Havana Cuban Cigar

I submitted this story to the SA Sunday Times “Accidental Tourist” column in early December 2016 and was delighted to have it published in the Sunday Times of 26th February 2017, on top of which they actually paid me as a freelance writer (No, I’m not giving up my day job just yet)

This is the published article along with what I think is a delightful illustration :

st-cuban-cigar-16

st-cuban-cigar-17

And here is the original version with some photos from the trip to illustrate it :

“Our trip to Cuba some 5 years ago, was memorable for many reasons, none more so than a cigar-shopping expedition instigated by my son-in-law, in search of real Cuban cigars, but not those you can buy at a premium price in the tourist areas, he was after a “real bargain”.

Now said son-in-law is always on the lookout for a good deal, but I did not realise just how determined he could be until we found ourselves in Havana with an afternoon to spare.

Having done the normal tourist routes of Havana, we set off from our hotel in the older part of this fascinating city, heading in the direction of the Cigar Factory closest to our hotel, passing by some of Havana’s contrasting sights along the way – on the one hand the beautiful National Capitol building, in pristine condition, on the other the “Train Museum”, a collection of sad, rusty locomotives standing forlornly on an open plot.

Capitol building, Havana
Capitol building, Havana
Train "museum" central Havana
Train “museum” central Havana
Train "museum" central Havana
Train “museum” central Havana

We were soon at our destination, the Partagas Fabrica de Tabacos, and entered the showroom area which was crowded with tourists, took a quick look around, checked the price of a box of genuine Cuban cigars – around R4,000 – and headed straight out the front door again. This was not the place to find a bargain.

Cigar factory, Havana
Cigar factory, Havana
Cigar factory shop, Havana
Cigar factory shop, Havana
Street scenes, Havana
Street scenes, Havana

As we stood outside debating our next move, a man sidled up to us and said “wannacheapcigar?” or something along those lines. I was inclined to ignore him and walk away, but son-in-law – let’s call him A to protect his normally conservative reputation – decided otherwise and engaged our new friend in conversation. It seemed we would have to follow him to his apartment to find out more, which I thought very unwise, but not so A who eagerly fell in behind the, admittedly, quite pleasant looking cigar-agent.

Street scene, Havana
Street scene, Havana
Street scene, Havana
Street scene, Havana
"Classic" American cars, Havana
“Classic” American cars, Havana

A street or two and a couple of corners later we were in what can only be called a seedy part of Havana and climbing a flight of stairs which had clearly not seen a renovator’s hand in a long time, into an apartment with a front door so low I had to bend slightly to get in. Cigar-agent pointed to a battered sofa and suggested we sit while he fetched the cigar-seller, at which point my heart sank even further, but A still had his brightest face.

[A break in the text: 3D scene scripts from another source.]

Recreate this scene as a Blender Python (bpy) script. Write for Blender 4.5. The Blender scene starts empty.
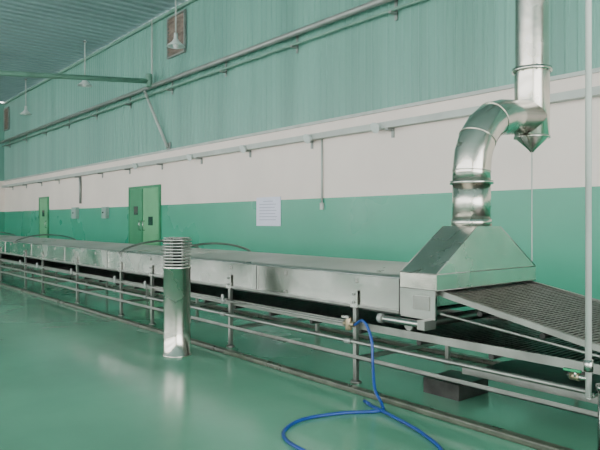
import bpy, bmesh, math, random
from mathutils import Vector, Matrix
random.seed(4)
S=bpy.context.scene

# ------------------------------------------------------------ materials
def mat(name,col,rough=.5,metal=0,var=0.0,vscale=3.0,rvar=0.0,bump=0.0,bscale=20,stretch=(1,1,1),spec=None,col2=None):
    m=bpy.data.materials.new(name); m.use_nodes=True
    nt=m.node_tree; b=nt.nodes['Principled BSDF']
    b.inputs['Base Color'].default_value=(*col,1); b.inputs['Roughness'].default_value=rough
    b.inputs['Metallic'].default_value=metal
    if spec is not None: b.inputs['Specular IOR Level'].default_value=spec
    tc=nt.nodes.new('ShaderNodeTexCoord'); mp=nt.nodes.new('ShaderNodeMapping')
    mp.inputs['Scale'].default_value=stretch
    nt.links.new(tc.outputs['Object'],mp.inputs['Vector'])
    if var>0 or col2:
        n=nt.nodes.new('ShaderNodeTexNoise'); n.inputs['Scale'].default_value=vscale; n.inputs['Detail'].default_value=5
        nt.links.new(mp.outputs[0],n.inputs['Vector'])
        r=nt.nodes.new('ShaderNodeValToRGB')
        c2=col2 if col2 else tuple(min(1,c*(1+var)) for c in col)
        c1=tuple(c*(1-var) for c in col)
        r.color_ramp.elements[0].color=(*c1,1); r.color_ramp.elements[1].color=(*c2,1)
        r.color_ramp.elements[0].position=.35; r.color_ramp.elements[1].position=.68
        nt.links.new(n.outputs['Fac'],r.inputs['Fac']); nt.links.new(r.outputs[0],b.inputs['Base Color'])
    if rvar>0:
        n=nt.nodes.new('ShaderNodeTexNoise'); n.inputs['Scale'].default_value=vscale*.6; n.inputs['Detail'].default_value=4
        nt.links.new(mp.outputs[0],n.inputs['Vector'])
        q=nt.nodes.new('ShaderNodeMapRange'); q.inputs['From Min'].default_value=.35; q.inputs['From Max'].default_value=.65
        q.inputs['To Min'].default_value=max(0,rough-rvar); q.inputs['To Max'].default_value=rough+rvar
        nt.links.new(n.outputs['Fac'],q.inputs['Value']); nt.links.new(q.outputs[0],b.inputs['Roughness'])
    if bump>0:
        n=nt.nodes.new('ShaderNodeTexNoise'); n.inputs['Scale'].default_value=bscale; n.inputs['Detail'].default_value=3
        nt.links.new(mp.outputs[0],n.inputs['Vector'])
        u=nt.nodes.new('ShaderNodeBump'); u.inputs['Strength'].default_value=bump; u.inputs['Distance'].default_value=.02
        nt.links.new(n.outputs['Fac'],u.inputs['Height']); nt.links.new(u.outputs[0],b.inputs['Normal'])
    return m

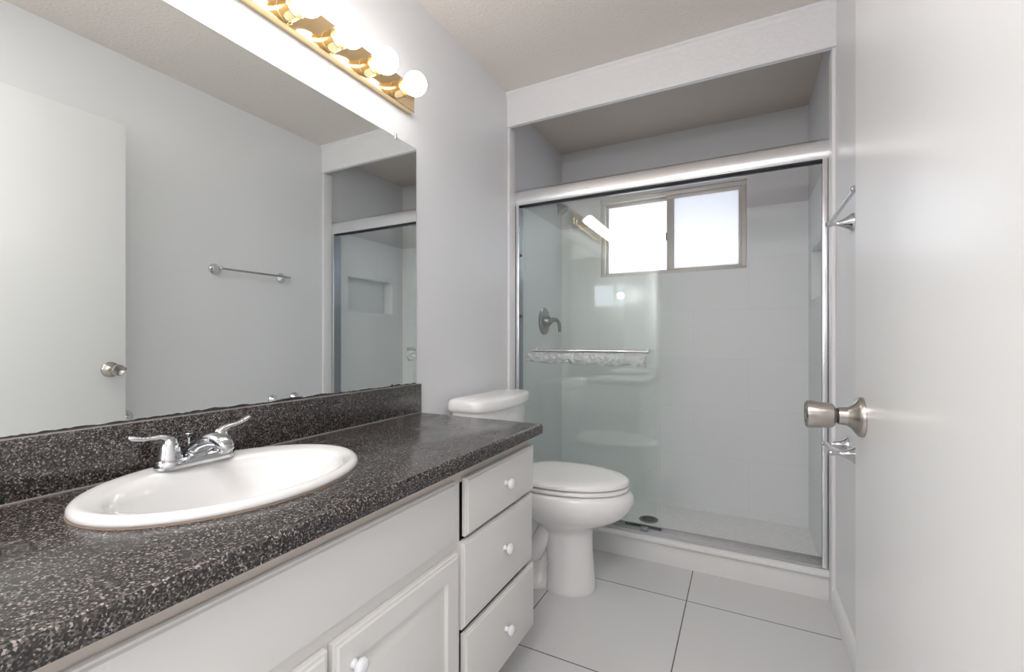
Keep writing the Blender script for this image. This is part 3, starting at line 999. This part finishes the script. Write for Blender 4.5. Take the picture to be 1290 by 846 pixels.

A panicky minute or two later a somewhat more intimidating man entered, muscled, bedecked in gold chains and carrying a large bag with an air of “no one messes with me”. The bartering session that followed between A and the gold-chain one was something to behold – A had him emptying his entire bag of boxed cigars, until the very last one seemed to take his fancy. By this time, I was eyeing the door and working out the best route for a quick getaway, but A insisted on opening the box, rolling and sniffing each of the cigars to make sure there were no fakes in between the genuine cigars, all at a relaxed pace.

Content with the quality, A then started the negotiation process, whittling the price down from the same R4,000 as the cigar factory to the equivalent of about R400, by which time the seller was looking very unhappy and, I thought, liable to take drastic action. Amazingly the deal was concluded with the seller close to tears, payment was made, cigars taken and we strolled out and down the passage to the stairs as nonchalantly as my nerves could manage, all the while expecting an angry roar and a dagger in the back.

"Classic" American cars, Havana
“Classic” American cars, Havana

Then, on the way back to the hotel……… but that’s another story, let’s just say I was mightily relieved to get there.”

 

5 thoughts on “Havana Cuban Cigar”

  1. Hi Don,

    FYI – On Tuesday 7th March Ian Jardine-Young is giving a presentation to U3A North – ‘Life in Cuba under Fidel Castro – a Personal Visit’. He spent 6 weeks in the country in 2003.

  2. Donald – What a hoot? I, too, would have been extremely nervous. I know who A is – he’s clearly pretty smart; one can barter down anyone if one has the right technique. The photos are great, too. I would go just to see all the 1950s cars, which were popular in South Africa in my teenage years – my boyfriend had a 1956 Chevy! I hope you are enjoying your time with your Canadian family and will be expecting another blog with all the birds you see at your various destinations. Lots of love to you and Gerda, Michèle.